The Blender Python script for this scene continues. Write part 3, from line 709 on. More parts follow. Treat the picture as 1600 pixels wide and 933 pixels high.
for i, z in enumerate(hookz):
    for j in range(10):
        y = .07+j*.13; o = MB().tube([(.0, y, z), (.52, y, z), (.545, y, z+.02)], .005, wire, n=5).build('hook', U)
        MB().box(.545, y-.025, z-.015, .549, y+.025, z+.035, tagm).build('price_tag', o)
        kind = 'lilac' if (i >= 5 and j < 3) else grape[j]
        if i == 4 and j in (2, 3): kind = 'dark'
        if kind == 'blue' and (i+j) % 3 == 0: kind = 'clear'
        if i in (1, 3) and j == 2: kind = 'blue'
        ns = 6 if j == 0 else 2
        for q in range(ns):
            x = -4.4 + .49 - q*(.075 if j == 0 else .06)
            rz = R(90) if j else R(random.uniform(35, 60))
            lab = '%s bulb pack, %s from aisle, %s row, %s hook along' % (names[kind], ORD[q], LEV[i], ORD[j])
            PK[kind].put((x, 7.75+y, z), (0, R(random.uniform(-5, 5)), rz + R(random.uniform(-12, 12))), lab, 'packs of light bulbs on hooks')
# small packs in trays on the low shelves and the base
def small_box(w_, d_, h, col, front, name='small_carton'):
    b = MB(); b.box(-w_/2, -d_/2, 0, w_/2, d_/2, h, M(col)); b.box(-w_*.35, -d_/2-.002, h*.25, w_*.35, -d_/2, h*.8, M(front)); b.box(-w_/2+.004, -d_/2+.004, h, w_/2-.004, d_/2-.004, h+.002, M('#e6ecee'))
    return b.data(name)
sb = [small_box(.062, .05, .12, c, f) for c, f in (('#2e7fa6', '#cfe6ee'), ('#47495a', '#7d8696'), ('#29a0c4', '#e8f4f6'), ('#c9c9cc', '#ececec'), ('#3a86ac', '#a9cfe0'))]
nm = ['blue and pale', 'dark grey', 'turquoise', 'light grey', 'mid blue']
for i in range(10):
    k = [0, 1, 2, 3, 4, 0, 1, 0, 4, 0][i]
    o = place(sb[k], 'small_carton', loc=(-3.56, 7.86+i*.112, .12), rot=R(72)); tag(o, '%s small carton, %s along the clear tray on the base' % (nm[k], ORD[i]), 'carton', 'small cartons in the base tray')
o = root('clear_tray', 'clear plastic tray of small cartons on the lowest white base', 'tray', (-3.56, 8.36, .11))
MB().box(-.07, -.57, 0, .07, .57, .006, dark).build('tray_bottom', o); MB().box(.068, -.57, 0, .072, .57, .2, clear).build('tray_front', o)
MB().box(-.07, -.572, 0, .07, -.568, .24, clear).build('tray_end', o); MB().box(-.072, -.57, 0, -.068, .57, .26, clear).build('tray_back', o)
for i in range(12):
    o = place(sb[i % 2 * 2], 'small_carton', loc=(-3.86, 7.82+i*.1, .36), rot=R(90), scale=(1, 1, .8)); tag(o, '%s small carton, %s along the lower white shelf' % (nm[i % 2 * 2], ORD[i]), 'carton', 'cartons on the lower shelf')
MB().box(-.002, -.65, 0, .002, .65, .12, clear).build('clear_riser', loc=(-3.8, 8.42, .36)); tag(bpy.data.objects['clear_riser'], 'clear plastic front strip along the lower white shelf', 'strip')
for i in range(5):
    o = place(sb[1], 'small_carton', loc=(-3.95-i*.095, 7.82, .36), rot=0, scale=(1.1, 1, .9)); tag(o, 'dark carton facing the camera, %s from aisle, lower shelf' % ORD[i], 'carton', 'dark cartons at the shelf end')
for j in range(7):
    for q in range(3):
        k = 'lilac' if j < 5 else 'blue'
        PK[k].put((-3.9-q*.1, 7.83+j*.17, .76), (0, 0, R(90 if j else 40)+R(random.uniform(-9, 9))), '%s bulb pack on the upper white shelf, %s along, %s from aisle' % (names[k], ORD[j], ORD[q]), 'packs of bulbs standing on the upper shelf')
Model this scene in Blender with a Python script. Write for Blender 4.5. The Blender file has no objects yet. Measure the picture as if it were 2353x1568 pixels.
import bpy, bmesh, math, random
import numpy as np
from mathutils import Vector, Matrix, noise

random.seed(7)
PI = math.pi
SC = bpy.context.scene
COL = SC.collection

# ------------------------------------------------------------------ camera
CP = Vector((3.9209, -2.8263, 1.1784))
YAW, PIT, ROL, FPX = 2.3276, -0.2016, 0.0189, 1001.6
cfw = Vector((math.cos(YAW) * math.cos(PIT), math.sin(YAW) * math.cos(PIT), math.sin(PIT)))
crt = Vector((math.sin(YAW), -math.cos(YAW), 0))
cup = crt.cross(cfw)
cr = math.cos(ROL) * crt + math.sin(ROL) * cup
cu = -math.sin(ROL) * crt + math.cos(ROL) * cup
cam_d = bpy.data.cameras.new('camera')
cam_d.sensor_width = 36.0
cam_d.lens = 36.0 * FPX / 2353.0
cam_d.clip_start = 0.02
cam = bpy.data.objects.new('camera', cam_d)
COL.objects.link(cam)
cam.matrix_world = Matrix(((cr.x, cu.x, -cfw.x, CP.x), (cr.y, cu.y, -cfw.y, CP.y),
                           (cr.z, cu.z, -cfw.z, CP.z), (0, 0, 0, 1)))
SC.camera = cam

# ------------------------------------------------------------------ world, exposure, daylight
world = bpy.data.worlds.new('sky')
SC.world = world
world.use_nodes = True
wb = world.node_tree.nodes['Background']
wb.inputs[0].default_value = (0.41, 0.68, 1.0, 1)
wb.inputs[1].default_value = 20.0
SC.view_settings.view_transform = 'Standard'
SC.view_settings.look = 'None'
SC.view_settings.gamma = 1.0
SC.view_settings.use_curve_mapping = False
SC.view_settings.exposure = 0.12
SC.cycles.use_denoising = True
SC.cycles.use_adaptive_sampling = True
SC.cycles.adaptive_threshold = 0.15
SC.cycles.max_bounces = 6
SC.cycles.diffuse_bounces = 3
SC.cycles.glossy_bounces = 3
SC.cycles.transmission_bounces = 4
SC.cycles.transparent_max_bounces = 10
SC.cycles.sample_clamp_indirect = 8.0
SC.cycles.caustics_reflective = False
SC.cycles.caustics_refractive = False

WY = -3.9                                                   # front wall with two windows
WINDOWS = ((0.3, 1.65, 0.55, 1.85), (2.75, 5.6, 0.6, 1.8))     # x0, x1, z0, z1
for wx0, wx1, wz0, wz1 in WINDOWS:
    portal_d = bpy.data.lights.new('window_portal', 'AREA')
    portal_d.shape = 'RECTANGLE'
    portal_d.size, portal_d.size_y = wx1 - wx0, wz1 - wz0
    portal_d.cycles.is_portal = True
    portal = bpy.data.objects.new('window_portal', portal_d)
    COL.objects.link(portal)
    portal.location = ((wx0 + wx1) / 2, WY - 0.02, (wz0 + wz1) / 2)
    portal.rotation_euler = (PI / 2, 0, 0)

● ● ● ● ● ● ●

GOAL OF THE EXERCISE: Starting at the line that holds "Model this scene", copy each line exactly and stop after the line that holds "SC.camera = cam".

RESPONSE TO THE TASK:
Model this scene in Blender with a Python script. Write for Blender 4.5. The Blender file has no objects yet. Measure the picture as if it were 2353x1568 pixels.
import bpy, bmesh, math, random
import numpy as np
from mathutils import Vector, Matrix, noise

random.seed(7)
PI = math.pi
SC = bpy.context.scene
COL = SC.collection

# ------------------------------------------------------------------ camera
CP = Vector((3.9209, -2.8263, 1.1784))
YAW, PIT, ROL, FPX = 2.3276, -0.2016, 0.0189, 1001.6
cfw = Vector((math.cos(YAW) * math.cos(PIT), math.sin(YAW) * math.cos(PIT), math.sin(PIT)))
crt = Vector((math.sin(YAW), -math.cos(YAW), 0))
cup = crt.cross(cfw)
cr = math.cos(ROL) * crt + math.sin(ROL) * cup
cu = -math.sin(ROL) * crt + math.cos(ROL) * cup
cam_d = bpy.data.cameras.new('camera')
cam_d.sensor_width = 36.0
cam_d.lens = 36.0 * FPX / 2353.0
cam_d.clip_start = 0.02
cam = bpy.data.objects.new('camera', cam_d)
COL.objects.link(cam)
cam.matrix_world = Matrix(((cr.x, cu.x, -cfw.x, CP.x), (cr.y, cu.y, -cfw.y, CP.y),
                           (cr.z, cu.z, -cfw.z, CP.z), (0, 0, 0, 1)))
SC.camera = cam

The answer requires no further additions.